Adak bir şarta bağlı olup olmaması açısından ikiye ayrılır:
1- Bir şarta bağlı olmayan adağa mutlak adak denir.
“Allah rızası için kurban keseceğim;
üç gün oruç tutacağım” gibi.
Bunlar adandıktan hemen sonra gerekli hale gelir ve geciktirilmeden yerine getirilmesi müstehab olur.
2- Bir şarta bağlı olan adağa mukayyed veya muallâk adak denir.
“Sınavları verirsem Allah rızası için dört rekât namaz kılacağım;
çocuğum olursa bir ay oruç tutacağım” gibi.
Bu tür adak, kendisinin bağlandığı şart gerçekleştiğinde vacip hale gelir.
Şart gerçekleşmeden önce adanan şey yapılırsa, nâfile olarak yapılmış olacağından adak yerine getirilmiş sayılmaz. Dolayısıyla şartın gerçekleşmesini takiben yeniden edâ edilmesi gerekir.
İnsanlar genellikle mukayyed türü adaklarda bulunduklarından bunlarla ilgili
bazı hükümleri hatırlamakta fayda vardır:
Yerine getirilmesi ileride gelecek belirli bir zamana bağlanan, mesela
“Recep ayında oruç tutmak adağım olsun” gibi adaklarda Hanefîlere göre
belirlenen zaman önemli değildir; vaktinden önce de adak yerine getirilebilir.
Şâfiîler ile birlikte diğer bazı mezhepler ise söz konusu tarihin bağlayıcı
olduğunu ve adağın ancak o tarihte yerine getirilebileceğini söylemişlerdir.
Eğer zamana bağlanmış adak, sadaka gibi malî ibadetlerden olursa, fakirlerin bir an önce istifade etmelerini sağlamak amacıyla, zamanından önce de yerine getirilebileceği hususunda görüş birliği vardır.

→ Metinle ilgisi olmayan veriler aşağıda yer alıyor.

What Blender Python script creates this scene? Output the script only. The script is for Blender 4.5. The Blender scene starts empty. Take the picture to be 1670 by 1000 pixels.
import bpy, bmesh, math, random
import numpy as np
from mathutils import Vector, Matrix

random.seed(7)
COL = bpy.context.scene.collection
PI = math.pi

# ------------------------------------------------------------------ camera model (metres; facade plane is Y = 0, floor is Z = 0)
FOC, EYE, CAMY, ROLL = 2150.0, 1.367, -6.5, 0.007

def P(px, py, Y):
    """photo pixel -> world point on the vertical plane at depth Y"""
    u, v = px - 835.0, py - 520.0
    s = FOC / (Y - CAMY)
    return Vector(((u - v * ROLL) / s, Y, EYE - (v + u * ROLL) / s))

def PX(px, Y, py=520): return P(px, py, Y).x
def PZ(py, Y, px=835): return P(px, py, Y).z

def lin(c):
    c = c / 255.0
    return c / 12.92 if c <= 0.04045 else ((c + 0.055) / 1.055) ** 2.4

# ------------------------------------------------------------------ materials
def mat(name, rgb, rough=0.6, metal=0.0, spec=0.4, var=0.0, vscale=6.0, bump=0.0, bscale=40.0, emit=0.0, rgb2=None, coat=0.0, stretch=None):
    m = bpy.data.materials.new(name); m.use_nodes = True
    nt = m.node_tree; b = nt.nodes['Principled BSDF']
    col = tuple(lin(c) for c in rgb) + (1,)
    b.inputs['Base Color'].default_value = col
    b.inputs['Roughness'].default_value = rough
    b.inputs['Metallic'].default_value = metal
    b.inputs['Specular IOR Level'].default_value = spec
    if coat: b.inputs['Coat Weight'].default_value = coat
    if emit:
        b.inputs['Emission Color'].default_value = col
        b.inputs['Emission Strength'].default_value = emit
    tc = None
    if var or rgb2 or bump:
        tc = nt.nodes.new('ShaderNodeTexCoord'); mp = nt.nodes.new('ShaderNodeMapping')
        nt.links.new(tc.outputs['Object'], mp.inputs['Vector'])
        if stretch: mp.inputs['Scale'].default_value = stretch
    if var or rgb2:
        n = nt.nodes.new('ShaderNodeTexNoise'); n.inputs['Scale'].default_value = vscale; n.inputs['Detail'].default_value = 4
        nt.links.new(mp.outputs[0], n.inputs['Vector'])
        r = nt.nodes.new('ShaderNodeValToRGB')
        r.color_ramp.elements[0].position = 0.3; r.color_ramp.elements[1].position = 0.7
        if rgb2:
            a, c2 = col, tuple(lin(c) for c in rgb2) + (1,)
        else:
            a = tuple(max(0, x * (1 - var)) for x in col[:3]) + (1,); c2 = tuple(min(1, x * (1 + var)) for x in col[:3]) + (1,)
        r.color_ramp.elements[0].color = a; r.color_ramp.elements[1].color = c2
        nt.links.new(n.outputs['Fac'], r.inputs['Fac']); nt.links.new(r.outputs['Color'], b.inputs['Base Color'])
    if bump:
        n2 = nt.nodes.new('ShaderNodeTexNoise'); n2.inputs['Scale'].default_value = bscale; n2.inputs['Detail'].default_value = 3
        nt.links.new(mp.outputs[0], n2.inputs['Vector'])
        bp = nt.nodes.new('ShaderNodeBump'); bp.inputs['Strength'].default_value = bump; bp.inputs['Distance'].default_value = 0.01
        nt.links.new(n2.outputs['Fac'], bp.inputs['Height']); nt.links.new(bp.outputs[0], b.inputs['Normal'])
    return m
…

Yukarıdaki paragrafın ilk cümlesinde “ileride gelecek belirli bir zaman” dendiğine ve hükmün buna bağlandığına dikkat ediniz. İleride gerçekleşecek şart ile karıştırmayınız.
Zira hatırlayacağınız gibi, şart gerçekleşmeden önce adak yerine getirilemiyordu.
Herhangi bir yerle kayıtlı adaklar, o yerin dışında da yerine getirilebilir.
Söz gelimi “Sultanahmet Camii’nde iki rekât namaz kılma;
Konya’daki yoksullara sadaka verme” adakları bir başka camide ve bir başka şehirde ifa edilebilir.
Zaman, mekân ve şahıs yönüyle belirleme yapılan tasadduk adaklarında
belirlemelere uymak şart değildir. Adanan sadakalar, başka zaman ve
mekânlarda, başka kişilere de verilebilir.
Gerçekleşmesi istenmeyen bir şarta bağlanan adaklar yemin hükümlerine
tabidir.
Mesela “sigara içersem bir hafta oruç tutacağım;
yalan söylersem bir maaşımı sadaka vereceğim” gibi adaklarda elbette verilen sözde durulması istenir. Buna rağmen istenmeyen şart meydana gelirse adak sahibi, ya adağını yerine getirir ya da yemin keffareti öder.
Bu tür adaklarda yemin anlamı daha belirgin olduğu için Hanefîler, yemin kefareti ödenmesini daha uygun bulmuşlardır.
Adağını yerine getirmeyen kimseye hangi yaptırım uygulanabilir?
Adak, kişinin dindarlığıyla ilgili bir konu olduğundan, daha açık deyimiyle
kul ile Allah arasında kalan bir boyut olduğundan tıpkı yeminde olduğu gibi
herhangi bir dünyevî yaptırıma sahip değildir.